Water a precious resource

July 27, 2023   ·   0 Comments

By Martina Rowley

As do many Canadians every summer, I, too, spent a few days at a friend’s cottage this month. The most fun locations in the warmer months, in my humble opinion, are those right along or close to a river or lake (not to diminish locations in the woods or mountains – those are amazing too). My cottage stay was along giant Lake Huron. 

Coming from Europe, my childhood summer holidays – visiting my paternal grandma in a beachfront town on the English east coast – meant swimming in saltwater. Great for swimming, where the salt content improves a swimmer’s ability to float, yet unpleasant when you get splashes or a hole wallop of it in your eyes or mouth. Regardless, I loved those seaside holidays. Now, when I visit one of Canada’s great lakes that look and seem like an ocean, I miss the salty sea air.

The world’s oceans, lakes and rivers are a vital resource for us. That makes them much sought after, and I hope we never see the day in this heating-up global climate when they become fought over. Alas, there exist many localized battles for freshwater resources already, and I will need to write a follow-up article on that point. Living in North America with the five Great Lakes and many thousands of smaller lakes and rivers providing ‘unsalted,’ drinkable water (after appropriate processing, of course), one may be forgiven for thinking we should not have a problem with the availability of water. But that is not so.

Most large bodies of water around the Earth are saltwater. According to the US Environmental Protection Agency (EPA), 97 percent of water is saltwater in the oceans, 2 percent is freshwater in the form of ice in glaciers, ice caps, and snowy mountain ranges, and a mere 1 percent is available to us for our daily water supply needs. Yes, just one percent of the global population now sits at just over eight billion. 

While the global population of humans keeps growing, our water resources do not. We have what we have, and many agricultural processes in developed countries use staggering amounts of water. Although the water cycle does demonstrate that ‘lost’ water does – in the most basic terms – cycle back through evaporation, cloud formation and then precipitation – that is the only sustainable renewal of drinkable water we get. Any additional “new” water coming from melting glaciers and icebergs cannot be considered a positive or renewable source, as their melting carries with it so many other issues. With these limitations should come greater awareness and certainly greater responsibility and action to protect and preserve this essential liquid.

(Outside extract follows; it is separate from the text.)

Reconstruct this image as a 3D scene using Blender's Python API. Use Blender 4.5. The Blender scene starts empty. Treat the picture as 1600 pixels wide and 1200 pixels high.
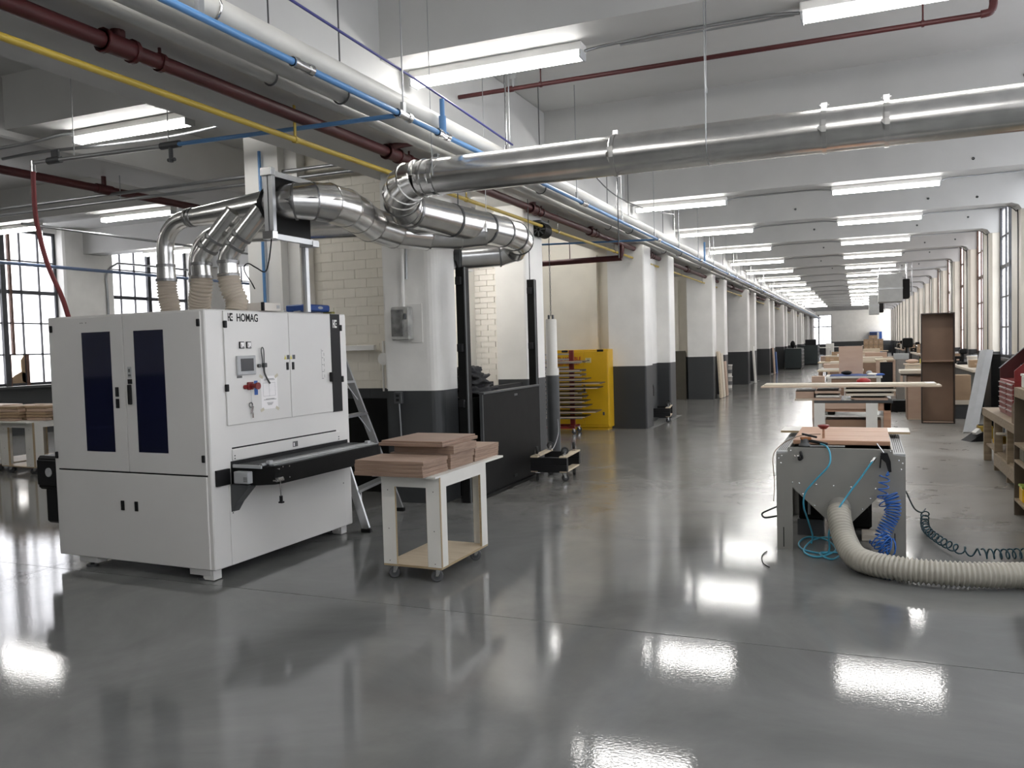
import bpy, math, random
from mathutils import Vector, Matrix, noise
random.seed(7)
S = bpy.context.scene
C = S.collection
R = math.radians
# ------------------------------------------------------------------ camera
cam = bpy.data.cameras.new('camera'); camo = bpy.data.objects.new('camera', cam); C.objects.link(camo)
cam.sensor_width = 36.0; cam.lens = 29.03; cam.clip_end = 400
M = Matrix(((0.9224, 0.0083, 0.3861), (0.3847, 0.0528, -0.9215), (-0.0281, 0.9986, 0.0455))).to_quaternion().to_matrix()
camo.matrix_world = Matrix.Translation((0, 0, 1.6)) @ M.to_4x4()
S.camera = camo
# ------------------------------------------------------------------ world (overcast daylight outside)
W = bpy.data.worlds.new('overcast'); S.world = W; W.use_nodes = True
wb = W.node_tree.nodes['Background']; wb.inputs[0].default_value = (1.0, .975, .945, 1); wb.inputs[1].default_value = 2.0
S.view_settings.view_transform = 'Standard'; S.view_settings.look = 'None'
S.view_settings.exposure = 1.32; S.view_settings.gamma = 1.0; S.cycles.diffuse_bounces = 6; S.cycles.glossy_bounces = 4; S.view_settings.use_curve_mapping = False
LAMP_STRENGTH = 15.0

# ------------------------------------------------------------------ materials
def nd(nt, t, **k):
    n = nt.nodes.new(t)
    for a, b in k.items(): setattr(n, a, b)
    return n
def mat(name, col, rough=.5, metal=0., var=.08, vs=4., bump=0., bs=60., coat=0., stretch=None, spec=.5, trans=0., wear=None):
    m = bpy.data.materials.new(name); m.use_nodes = True; nt = m.node_tree; b = nt.nodes['Principled BSDF']; L = nt.links.new
    b.inputs['Roughness'].default_value = rough; b.inputs['Metallic'].default_value = metal
    b.inputs['Coat Weight'].default_value = coat; b.inputs['Specular IOR Level'].default_value = spec
    b.inputs['Transmission Weight'].default_value = trans
    tc = nd(nt, 'ShaderNodeTexCoord'); v = tc.outputs['Object']
    if stretch:
        mp = nd(nt, 'ShaderNodeMapping'); mp.inputs['Scale'].default_value = stretch; L(v, mp.inputs[0]); v = mp.outputs[0]
    n = nd(nt, 'ShaderNodeTexNoise'); n.inputs['Scale'].default_value = vs; n.inputs['Detail'].default_value = 5; L(v, n.inputs['Vector'])
    r = nd(nt, 'ShaderNodeValToRGB'); L(n.outputs['Fac'], r.inputs[0])
    lo = wear or [max(0, c*(1-var)) for c in col]; hi = [min(1, c*(1+var)) for c in col]
    r.color_ramp.elements[0].color = (*lo, 1); r.color_ramp.elements[1].color = (*hi, 1)
    r.color_ramp.elements[0].position = .3; r.color_ramp.elements[1].position = .7
    L(r.outputs[0], b.inputs['Base Color'])
    if bump:
        n2 = nd(nt, 'ShaderNodeTexNoise'); n2.inputs['Scale'].default_value = bs; n2.inputs['Detail'].default_value = 3; L(v, n2.inputs['Vector'])
        bp = nd(nt, 'ShaderNodeBump'); bp.inputs['Strength'].default_value = bump; bp.inputs['Distance'].default_value = .01
        L(n2.outputs['Fac'], bp.inputs['Height']); L(bp.outputs[0], b.inputs['Normal'])
    return m
def emis(name, col, st):
    m = bpy.data.materials.new(name); m.use_nodes = True; nt = m.node_tree; nt.nodes.clear()
    e = nd(nt, 'ShaderNodeEmission'); e.inputs[0].default_value = (*col, 1); e.inputs[1].default_value = st
    o = nd(nt, 'ShaderNodeOutputMaterial'); nt.links.new(e.outputs[0], o.inputs[0]); return m
def two_tone(name, top, low=(.040, .043, .045), z=1.17, var=.05):
    m = mat(name, top, .45, var=var, vs=2.5, bump=.12, bs=25); nt = m.node_tree; b = nt.nodes['Principled BSDF']
    g = nd(nt, 'ShaderNodeNewGeometry'); sx = nd(nt, 'ShaderNodeSeparateXYZ'); nt.links.new(g.outputs['Position'], sx.inputs[0])
    ge = nd(nt, 'ShaderNodeMath', operation='GREATER_THAN'); ge.inputs[1].default_value = z; nt.links.new(sx.outputs['Z'], ge.inputs[0])
    old = b.inputs['Base Color'].links[0].from_socket
    mx = nd(nt, 'ShaderNodeMix', data_type='RGBA'); nt.links.new(ge.outputs[0], mx.inputs[0]); mx.inputs[6].default_value = (*low, 1)
    nt.links.new(old, mx.inputs[7]); nt.links.new(mx.outputs[2], b.inputs['Base Color']); return m
def wood(name, a, b_, scale=(1, 12, 12), vs=3., rough=.5):
    return mat(name, b_, rough, var=0., vs=vs, stretch=scale, wear=a, bump=.05, bs=30)
def concrete_floor():
    m = bpy.data.materials.new('sealed_concrete'); m.use_nodes = True; nt = m.node_tree; b = nt.nodes['Principled BSDF']; L = nt.links.new
    g = nd(nt, 'ShaderNodeNewGeometry'); P = g.outputs['Position']
    n1 = nd(nt, 'ShaderNodeTexNoise'); n1.inputs['Scale'].default_value = .7; n1.inputs['Detail'].default_value = 8; n1.inputs['Roughness'].default_value = .62; L(P, n1.inputs['Vector'])
    n1.inputs['Distortion'].default_value = .6
    r = nd(nt, 'ShaderNodeValToRGB'); L(n1.outputs['Fac'], r.inputs[0]); e = r.color_ramp.elements
    e[0].position = .3; e[0].color = (.120, .123, .123, 1); e[1].position = .7; e[1].color = (.215, .218, .213, 1)
    L(r.outputs[0], b.inputs['Base Color'])
    n3 = nd(nt, 'ShaderNodeTexNoise'); n3.inputs['Scale'].default_value = 1.1; n3.inputs['Detail'].default_value = 6; L(P, n3.inputs['Vector'])
    mr = nd(nt, 'ShaderNodeMapRange'); mr.inputs['From Min'].default_value = .3; mr.inputs['From Max'].default_value = .7
    mr.inputs['To Min'].default_value = .045; mr.inputs['To Max'].default_value = .085; L(n3.outputs['Fac'], mr.inputs['Value']); L(mr.outputs[0], b.inputs['Roughness'])
    sx = nd(nt, 'ShaderNodeSeparateXYZ'); L(P, sx.inputs[0])      # traffic wear: the sealer is scuffed dull around the benches
    wx = nd(nt, 'ShaderNodeMapRange', interpolation_type='SMOOTHSTEP'); wx.inputs['From Min'].default_value = -1.2; wx.inputs['From Max'].default_value = .9; L(sx.outputs['X'], wx.inputs['Value'])
    wy = nd(nt, 'ShaderNodeMapRange', interpolation_type='SMOOTHSTEP'); wy.inputs['From Min'].default_value = 6.0; wy.inputs['From Max'].default_value = 8.5; L(sx.outputs['Y'], wy.inputs['Value'])
    n4 = nd(nt, 'ShaderNodeTexNoise'); n4.inputs['Scale'].default_value = 1.9; n4.inputs['Detail'].default_value = 9; n4.inputs['Roughness'].default_value = .68; n4.inputs['Distortion'].default_value = .8; L(P, n4.inputs['Vector'])
    pw = nd(nt, 'ShaderNodeMapRange'); pw.inputs['From Min'].default_value = .38; pw.inputs['From Max'].default_value = .62; pw.inputs['To Min'].default_value = .62; L(n4.outputs['Fac'], pw.inputs['Value'])
    wxy = nd(nt, 'ShaderNodeMath', operation='MULTIPLY'); L(wx.outputs[0], wxy.inputs[0]); L(wy.outputs[0], wxy.inputs[1])
    wyl = nd(nt, 'ShaderNodeMath', operation='MULTIPLY'); L(wy.outputs[0], wyl.inputs[0]); wyl.inputs[1].default_value = .40
    wmx = nd(nt, 'ShaderNodeMath', operation='MAXIMUM'); L(wxy.outputs[0], wmx.inputs[0]); L(wyl.outputs[0], wmx.inputs[1])
    wm = nd(nt, 'ShaderNodeMath', operation='MULTIPLY'); L(wmx.outputs[0], wm.inputs[0]); L(pw.outputs[0], wm.inputs[1])
    ra = nd(nt, 'ShaderNodeMath', operation='MULTIPLY_ADD'); L(wm.outputs[0], ra.inputs[0]); ra.inputs[1].default_value = .34; L(mr.outputs[0], ra.inputs[2]); L(ra.outputs[0], b.inputs['Roughness'])
    r2 = nd(nt, 'ShaderNodeValToRGB'); L(n4.outputs['Fac'], r2.inputs[0]); f = r2.color_ramp.elements
    f[0].position = .30; f[0].color = (.185, .174, .154, 1); f[1].position = .70; f[1].color = (.30, .287, .258, 1)
    mx = nd(nt, 'ShaderNodeMix', data_type='RGBA'); L(wmx.outputs[0], mx.inputs[0]); L(r.outputs[0], mx.inputs[6]); L(r2.outputs[0], mx.inputs[7]); L(mx.outputs[2], b.inputs['Base Color'])
    b.inputs['Specular IOR Level'].default_value = .5
    n2 = nd(nt, 'ShaderNodeTexNoise'); n2.inputs['Scale'].default_value = 70; n2.inputs['Detail'].default_value = 2; L(P, n2.inputs['Vector'])
    bp = nd(nt, 'ShaderNodeBump'); bp.inputs['Strength'].default_value = .027; bp.inputs['Distance'].default_value = .01
    L(n2.outputs['Fac'], bp.inputs['Height']); L(bp.outputs[0], b.inputs['Normal']); return m
def pane_mat(name, clear, col=(.92, .95, 1.)):
    m = bpy.data.materials.new(name); m.use_nodes = True; nt = m.node_tree; nt.nodes.clear(); L = nt.links.new
    t = nd(nt, 'ShaderNodeBsdfTransparent'); t.inputs[0].default_value = (*col, 1)
    d = nd(nt, 'ShaderNodeBsdfTranslucent'); d.inputs[0].default_value = (.9, .9, .93, 1)
    gl = nd(nt, 'ShaderNodeBsdfGlossy'); gl.inputs['Roughness'].default_value = .15
    n = nd(nt, 'ShaderNodeTexNoise'); n.inputs['Scale'].default_value = 2.2; g = nd(nt, 'ShaderNodeNewGeometry'); L(g.outputs['Position'], n.inputs['Vector'])
    mr = nd(nt, 'ShaderNodeMapRange'); mr.inputs['To Min'].default_value = clear-.25; mr.inputs['To Max'].default_value = clear+.2; L(n.outputs['Fac'], mr.inputs['Value'])
    x = nd(nt, 'ShaderNodeMixShader'); L(mr.outputs[0], x.inputs[0]); L(d.outputs[0], x.inputs[1]); L(t.outputs[0], x.inputs[2])
    x2 = nd(nt, 'ShaderNodeMixShader'); x2.inputs[0].default_value = .05; L(x.outputs[0], x2.inputs[1]); L(gl.outputs[0], x2.inputs[2])
    o = nd(nt, 'ShaderNodeOutputMaterial'); L(x2.outputs[0], o.inputs[0]); return m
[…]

If you have been reading my green columns here for a while, you can imagine that wasteful use and abuse of water makes me cringe. Typically, it seems to stem from either thoughtless, selfish or simply lazy habits, which drive me around the bend! Think of your friend who washes and rinses all their dishes by hand under a full-on running tap. Neighbours who hose down their slightly dusty driveway because sweeping it or allowing it to gather a little bit of dust seem unthinkable to them. Homeowners or golf courses who want their expansive and immaculate lawns or courses to stay a lush green throughout summer. And then there are industries and manufacturing processes that require massive amounts of water to produce something, like the Tar Sands, which need three to four barrels of water to clean and produce one barrel of bitumen, states the Natural Resources of Canada website. Or the large beverage corporations, who take billions of gallons from rivers or smaller lakes – like the Grand River or streams in the Blue Mountains – and thereby dry out local wells and aquifers that the area communities and farmers depend on. I will write about that particular aspect another time!

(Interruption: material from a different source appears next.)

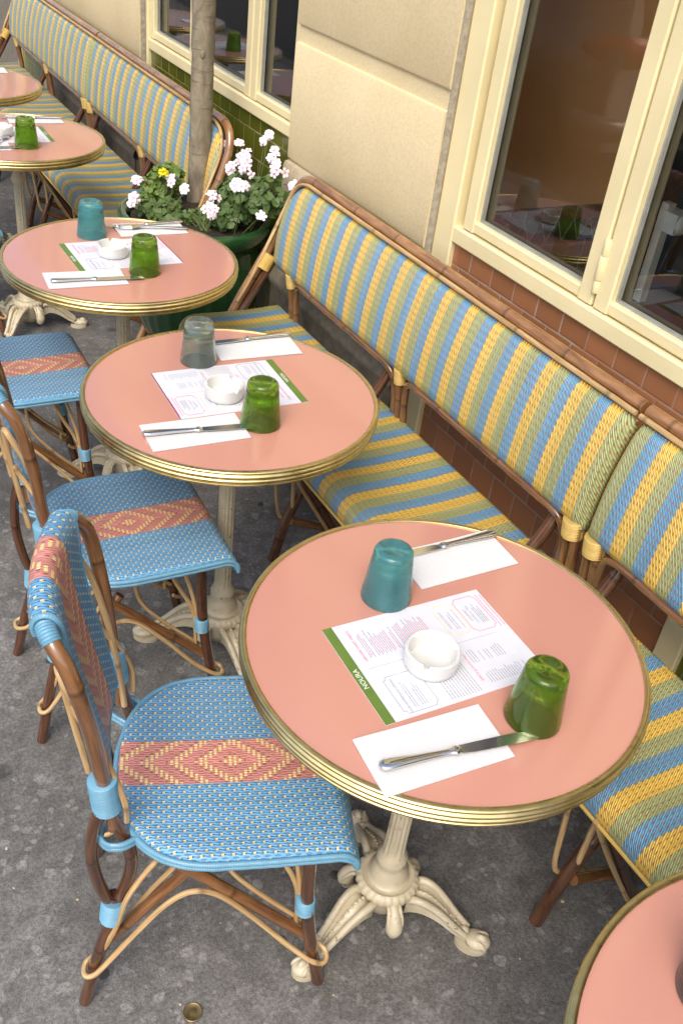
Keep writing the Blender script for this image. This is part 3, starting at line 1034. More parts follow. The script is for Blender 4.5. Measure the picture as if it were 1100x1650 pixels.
        foot = catmull([(-.247, sg*.147, 0), (-.222, sg*.137, .12), (-.198, sg*.127, .22), (-.190, sg*.124, .285)], 5)
        b.tube(foot, .0118, 12)
        b.tube(catmull([(-.193, sg*.125, .25), (-.212, sg*.128, .32), (-.221, sg*.132, .40), (-.216, sg*.134, .47), (-.200, sg*.134, .54), (-.200, sg*.134, .585)], 5), .0105, 10)
        b.tube(catmull([(-.190, sg*.124, .25), (-.170, sg*.123, .32), (-.162, sg*.124, .38), (-.170, sg*.126, .44), (-.184, sg*.126, .49), (-.188, sg*.128, .53)], 5), .0110, 10)
        b.build('leg', MAT['bamboo_dark'], t)
        b = MB(); ring_wrap(b, [(-.194, sg*.128, .520), (-.199, sg*.132, .590)], .0215); b.build('binding', MAT['blue'], t)
        b = MB(); ring_wrap(b, [(-.196, sg*.127, .225), (-.191, sg*.126, .278)], .0200); b.build('binding', MAT['blue'], t)
        # front leg
        b = MB()
        fl = catmull([(.170, sg*.146, 0), (.146, sg*.140, .12), (.130, sg*.135, .24), (.124, sg*.132, .35), (.120, sg*.130, .452)], 5)
        b.tube(fl, .0122, 12); b.build('leg', MAT['bamboo_dark'], t)
        b = MB(); ring_wrap(b, [(.1285, sg*.133, .215), (.1265, sg*.133, .252)], .0165); b.build('binding', MAT['blue'], t)
        # stretchers: a bamboo pole from each leg up to the middle of the seat
        b = MB(); b.tube(catmull([(-.211, sg*.125, .145), (-.135, sg*.119, .245), (-.052, sg*.112, .352)], 5), .0105, 10); b.build('stretcher', MAT['bamboo'], t)
        b = MB(); b.tube(catmull([(.140, sg*.131, .130), (.030, sg*.124, .238), (-.086, sg*.120, .354)], 5), .0105, 10); b.build('stretcher', MAT['bamboo'], t)
        # thin canes
        b = MB()
        ring = [(-.206, sg*.118, .118), (-.222, sg*.118, .105), (-.242, sg*.130, .098), (-.243, sg*.153, .098), (-.226, sg*.158, .105), (-.195, sg*.148, .140), (-.15, sg*.139, .205), (-.105, sg*.135, .268), (-.065, sg*.134, .296), (-.020, sg*.135, .280), (.04, sg*.139, .212), (.105, sg*.147, .130), (.152, sg*.159, .090), (.174, sg*.156, .082), (.177, sg*.136, .084), (.158, sg*.122, .094), (.140, sg*.118, .108)]
        b.tube(catmull(ring, 5), .0050, 8); b.build('cane_ring', MAT['cane'], t)
        b = MB()
        b.tube(catmull([(.119, sg*.121, .135), (.117, sg*.120, .215), (.108, sg*.116, .275), (.075, sg*.102, .345), (.045, sg*.09, .425)], 5), .0048, 8)
        b.tube(catmull([(-.218, sg*.138, .13), (-.188, sg*.142, .22), (-.168, sg*.138, .30), (-.125, sg*.122, .365), (-.075, sg*.112, .415)], 5), .0048, 8)
        b.tube(catmull([(-.205, sg*.112, .14), (-.13, sg*.108, .27), (-.09, sg*.106, .335), (-.075, sg*.106, .38), (-.075, sg*.106, .44)], 5), .0046, 8)
        b.tube(catmull([(.132, sg*.114, .15), (.06, sg*.109, .225), (.005, sg*.107, .295), (-.015, sg*.106, .35), (-.018, sg*.106, .44)], 5), .0046, 8)
        b.build('cane_brace', MAT['cane'], t)
    b = MB()
    b.tube(catmull([(.122, -.122, .20), (.112, -.115, .30), (.09, -.06, .40), (.085, 0, .425), (.09, .06, .40), (.112, .115, .30), (.122, .122, .20)], 5), .0048, 8)
    b.build('cane_arch', MAT['cane'], t)
    return t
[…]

Many personal and business use habits can be improved upon, and to help it along, some towns and cities set and enforce water conservation laws in their summer months. In a recent ad in this newspaper, the Town of Orangeville announced the closure of Well 10, which provides eleven percent of our local water supply and asks that we “do our part to preserve and protect our water.” That closure aside, I would love to see more towns and cities setting strict regulations around wasting water. 

For example, some years ago, when I visited a friend in Las Vegas, I noticed their mandatory laws to conserve their scarce water supplies (they are a desert city, after all). As part of the Southern Nevada Water Authority, the city adopted mandatory conservation measures in 2003, for example, seasonal watering restrictions, golf course water budgets, a grass replacement program, water waste penalties, and changes to municipal codes that significantly reduced the impact of new development on their water supply. 

From May to August, the use of sprinklers is not allowed between 11am and 7pm, never on Sundays, and then only for a 12-minute daily total. Drip irrigation is permitted two to three days a week, and only watering with a handheld hose is always allowed. Not allowed, though, is the use of Colorado River water to irrigate unused, decorative grass in their valley by the end of 2026. This means grass in medians, roundabouts, and at business centers. While these may sound like draconian regulations, they work: By 2021, sin city had reduced their annual water usage by 26 billion gallons compared to the year 2002, despite a population increase. 

Before you say we do not live in a desert here and have no shortage of water, I would say you are wrong on the latter point. Just because we have no noticeable shortage YET does not mean we should not be more mindful and frugal with water usage. I have experienced intentional water shutoffs and rationing during a particularly hot and dry summer in Germany, and that is no fun! Better to prevent that from becoming necessary in the first place and such measures becoming the norm in the future.